Kerry's star-studded team was campaigning in every city and every concert venue across the country. I can't begin to estimate the number of times I've heard Bush-bashing at a show in the last couple years.

It's possible that John Mellancamp and Bruce Springsteen were preaching to the choir, only getting Kerry supporters more excited and hopeful.

It's possible that celebs for Bush, like Ted Nugent and NASCAR drivers, helped his cause. (Editor's note: not very possible.)

The most likely reason is that kids, although they'll watch and listen to musicians and actors, are really lazy.
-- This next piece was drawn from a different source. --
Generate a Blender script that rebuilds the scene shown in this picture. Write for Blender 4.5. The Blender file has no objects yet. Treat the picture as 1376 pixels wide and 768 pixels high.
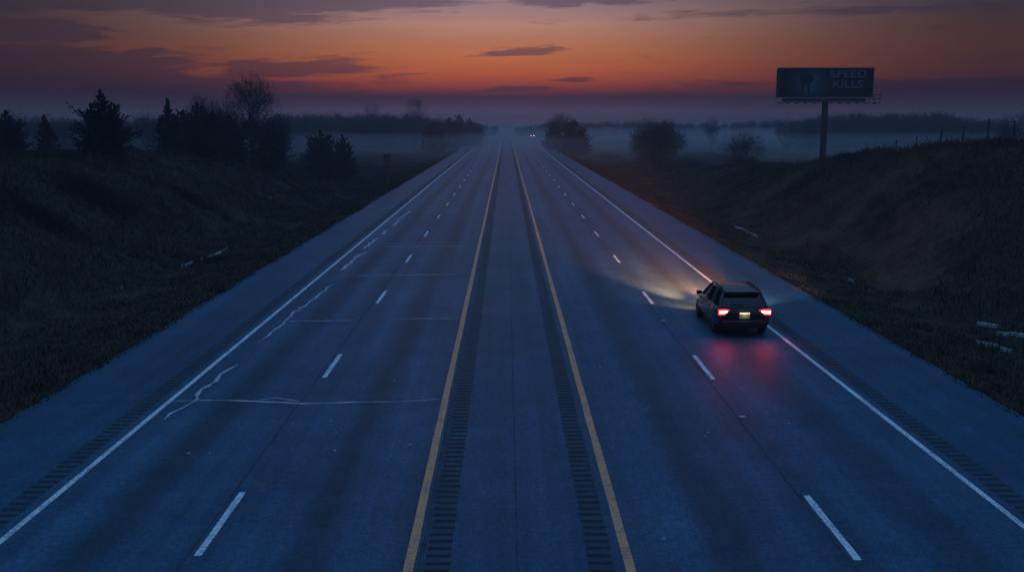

After all, the reason people watch MTV's "Total Request Live" is because they are lazy. They don't want music to be difficult, and so they find the simplest pop available. When the VJs told them to get out and vote, they listened and they may even have registered, but they didn't act.

Although the politically active youth and older liberal artists want kids to care about their country and vote for a new leader, the youth are still apathetic.

Some are happy with their lives and aren't yet thinking about the future. Many are disillusioned with America's underhanded political system.

One friend told me the election had already been decided by the Illuminati and so he didn't bother.

So many great lyrics and brushstrokes have been devoted to defeating Bush. From painters to sculptors to singers to actors, the artists came through for Kerry in record numbers.

It seemed like the artists could change the world, but they must be beginning to get discouraged.

And now the celebrities have some work to do.

Like W, they're going to have to try to win back the hearts of America.

Artists won't continue to churn out the same anti-Bush work they have been working on for so long. More than 50 percent of the country disagrees with them, and they pissed off a lot of others (Trey Parker and Matt Stone, in particular) because they had no business getting that involved in politics.

The artists took a chance and shouted their political views to the world. They lost. And now, if they don't reach out and win back the Republicans, they're going to lose a lot of support.

If they keep crying out for change, we'll see how Affleck's next summer blockbuster (if there is ever such a thing) does in red states. And we'll see how Diddy's next album fares among upper class white adult males.

Celebs better shut up and hope for the best.